Brief:
Give every line of the material again, exactly as written.
[START OF Data section]
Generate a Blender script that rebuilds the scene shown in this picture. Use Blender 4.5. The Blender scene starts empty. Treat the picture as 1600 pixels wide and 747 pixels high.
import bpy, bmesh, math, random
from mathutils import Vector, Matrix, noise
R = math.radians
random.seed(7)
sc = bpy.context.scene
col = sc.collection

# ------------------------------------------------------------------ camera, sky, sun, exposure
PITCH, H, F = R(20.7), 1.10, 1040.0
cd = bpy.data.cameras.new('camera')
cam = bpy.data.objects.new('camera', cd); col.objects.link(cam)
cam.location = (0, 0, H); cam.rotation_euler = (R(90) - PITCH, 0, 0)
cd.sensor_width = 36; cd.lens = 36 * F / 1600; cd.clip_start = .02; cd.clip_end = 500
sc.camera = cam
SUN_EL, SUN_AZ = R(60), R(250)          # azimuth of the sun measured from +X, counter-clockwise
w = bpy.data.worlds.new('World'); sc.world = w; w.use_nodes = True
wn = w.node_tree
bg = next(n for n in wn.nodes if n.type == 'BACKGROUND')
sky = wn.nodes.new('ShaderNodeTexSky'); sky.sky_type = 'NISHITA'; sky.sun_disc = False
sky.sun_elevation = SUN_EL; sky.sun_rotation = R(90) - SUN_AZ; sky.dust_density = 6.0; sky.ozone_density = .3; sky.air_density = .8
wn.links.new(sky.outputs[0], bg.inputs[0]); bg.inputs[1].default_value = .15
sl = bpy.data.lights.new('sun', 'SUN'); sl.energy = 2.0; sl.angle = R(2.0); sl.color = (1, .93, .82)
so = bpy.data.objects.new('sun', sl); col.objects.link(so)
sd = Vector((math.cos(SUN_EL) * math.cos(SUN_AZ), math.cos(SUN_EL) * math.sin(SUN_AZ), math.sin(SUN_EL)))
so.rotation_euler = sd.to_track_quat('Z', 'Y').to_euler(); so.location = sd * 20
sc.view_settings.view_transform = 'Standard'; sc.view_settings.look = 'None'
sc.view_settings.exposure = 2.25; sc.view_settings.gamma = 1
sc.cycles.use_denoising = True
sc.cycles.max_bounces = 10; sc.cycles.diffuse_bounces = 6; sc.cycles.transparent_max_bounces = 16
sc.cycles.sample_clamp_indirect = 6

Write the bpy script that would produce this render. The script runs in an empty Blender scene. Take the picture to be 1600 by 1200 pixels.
[END OF Data section]
Result of the exercise:
Generate a Blender script that rebuilds the scene shown in this picture. Use Blender 4.5. The Blender scene starts empty. Treat the picture as 1600 pixels wide and 747 pixels high.
import bpy, bmesh, math, random
from mathutils import Vector, Matrix, noise
R = math.radians
random.seed(7)
sc = bpy.context.scene
col = sc.collection

# ------------------------------------------------------------------ camera, sky, sun, exposure
PITCH, H, F = R(20.7), 1.10, 1040.0
cd = bpy.data.cameras.new('camera')
cam = bpy.data.objects.new('camera', cd); col.objects.link(cam)
cam.location = (0, 0, H); cam.rotation_euler = (R(90) - PITCH, 0, 0)
cd.sensor_width = 36; cd.lens = 36 * F / 1600; cd.clip_start = .02; cd.clip_end = 500
sc.camera = cam
SUN_EL, SUN_AZ = R(60), R(250)          # azimuth of the sun measured from +X, counter-clockwise
w = bpy.data.worlds.new('World'); sc.world = w; w.use_nodes = True
wn = w.node_tree
bg = next(n for n in wn.nodes if n.type == 'BACKGROUND')
sky = wn.nodes.new('ShaderNodeTexSky'); sky.sky_type = 'NISHITA'; sky.sun_disc = False
sky.sun_elevation = SUN_EL; sky.sun_rotation = R(90) - SUN_AZ; sky.dust_density = 6.0; sky.ozone_density = .3; sky.air_density = .8
wn.links.new(sky.outputs[0], bg.inputs[0]); bg.inputs[1].default_value = .15
sl = bpy.data.lights.new('sun', 'SUN'); sl.energy = 2.0; sl.angle = R(2.0); sl.color = (1, .93, .82)
so = bpy.data.objects.new('sun', sl); col.objects.link(so)
sd = Vector((math.cos(SUN_EL) * math.cos(SUN_AZ), math.cos(SUN_EL) * math.sin(SUN_AZ), math.sin(SUN_EL)))
so.rotation_euler = sd.to_track_quat('Z', 'Y').to_euler(); so.location = sd * 20
sc.view_settings.view_transform = 'Standard'; sc.view_settings.look = 'None'
sc.view_settings.exposure = 2.25; sc.view_settings.gamma = 1
sc.cycles.use_denoising = True
sc.cycles.max_bounces = 10; sc.cycles.diffuse_bounces = 6; sc.cycles.transparent_max_bounces = 16
sc.cycles.sample_clamp_indirect = 6

Write the bpy script that would produce this render. The script runs in an empty Blender scene. Take the picture to be 1600 by 1200 pixels.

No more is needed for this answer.